Their work will culminate in early December when each student types in the cash amount they've determined for each case into the Neediest Cases final database. Then they will turn in a final paper explaining their reasoning.
Rosenthal said it's a classic way to get students to understand the unfortunate reality of limited resources in the human services field.
"At first $16,000 seems like a lot," she said.
But the students quickly realize that's not the case. Splitting the money evenly - a solution Rosenthal does not encourage - amounts to $91 per case. This might significantly help an elderly couple, but provide only fleeting relief for a large family.
"We encourage them to try and prioritize level of need," Rosenthal said.
Keshia Smith, a senior at UMSL, said the exercise made a strong impression.
"I didn't know the need was so big," she said. "I was actually assuming the need was with people with lots of kids, but sometimes it was just a single person or elderly cases."
Smith was also surprised by the overlapping needs in so many cases. It wasn't just that a single mother was trying to make it with five kids, but she was also coping with a child with a disability and a job loss, she said.
Smith ultimately decided to give more money to families with limited resources who were isolated from people who could help.
Rosenthal stressed there are no strict formulas - just research and training to help the students see each case in a way that puts reasoning above emotions.

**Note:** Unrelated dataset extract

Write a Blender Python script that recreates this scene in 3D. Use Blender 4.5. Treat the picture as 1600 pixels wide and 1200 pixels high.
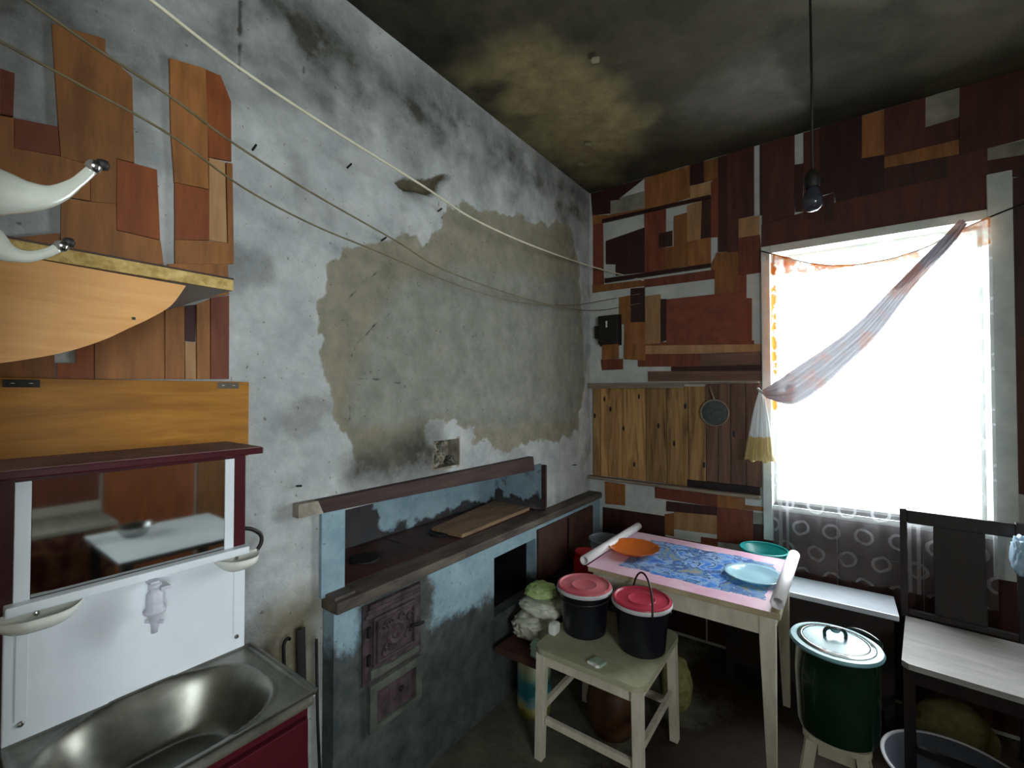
import bpy, bmesh, math, random
import numpy as np
from mathutils import Vector, Matrix, noise

for _o in list(bpy.data.objects):
    bpy.data.objects.remove(_o, do_unlink=True)
scene = bpy.context.scene
C = scene.collection
R = math.radians

# ------------------------------------------------------------------ camera
# x = 0 is the stove wall, y = 0 the window wall, z = 0 the floor (metres)
cam_data = bpy.data.cameras.new('camera')
cam_data.sensor_width = 36.0
cam_data.lens = 15.75
cam_data.clip_start = 0.02
cam = bpy.data.objects.new('camera', cam_data)
cam.location = (1.457, -2.96, 1.55)
cam.rotation_euler = (R(91.023), 0.0, R(36.1))
C.objects.link(cam)
scene.camera = cam

# ------------------------------------------------------------------ light: an overcast sky outside the window
SKY = 22.0
world = bpy.data.worlds.new('overcast_sky')
world.use_nodes = True
scene.world = world
_bg = world.node_tree.nodes['Background']
_bg.inputs[0].default_value = (0.95, 0.98, 1.0, 1)
_bg.inputs[1].default_value = SKY

def portal(name, loc, rot, sx, sy):
    d = bpy.data.lights.new(name, 'AREA')
    d.shape = 'RECTANGLE'; d.size = sx; d.size_y = sy
    d.cycles.is_portal = True
    o = bpy.data.objects.new(name, d)
    o.location = loc; o.rotation_euler = rot
    C.objects.link(o)
portal('window_portal', (1.60, 0.24, 1.64), (R(-90), 0, 0), 0.96, 1.50)

portal('fill_window_portal', (3.16, -3.45, 1.6), (0, R(90), 0), 1.1, 1.0)  # portal for the unseen window added as fill light

scene.view_settings.view_transform = 'Standard'
scene.view_settings.look = 'None'
scene.view_settings.gamma = 1.0
scene.view_settings.use_curve_mapping = False
scene.view_settings.exposure = 0.35
try:
    scene.cycles.max_bounces = 12
    scene.cycles.diffuse_bounces = 7
    scene.cycles.transparent_max_bounces = 12
    scene.cycles.sample_clamp_indirect = 8.0
    scene.cycles.use_denoising = True
except Exception:
    pass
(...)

"Obviously we don't want our students to not be touched," Rosenthal said. "But we want them to be aware of what their emotional triggers are and manage them so they are dealing with each case fairly."
Laura McElligott, a senior at UMSL, said keeping her emotions out of it was hard, especially when the needy were military veterans who had served the country. She also had a hard time with families with children, because she felt all kids deserved some special presents at Christmas. Though she couldn't give as much as she wanted, she was resolved that she had done the right thing.
"A little bit is better than nothing," she said.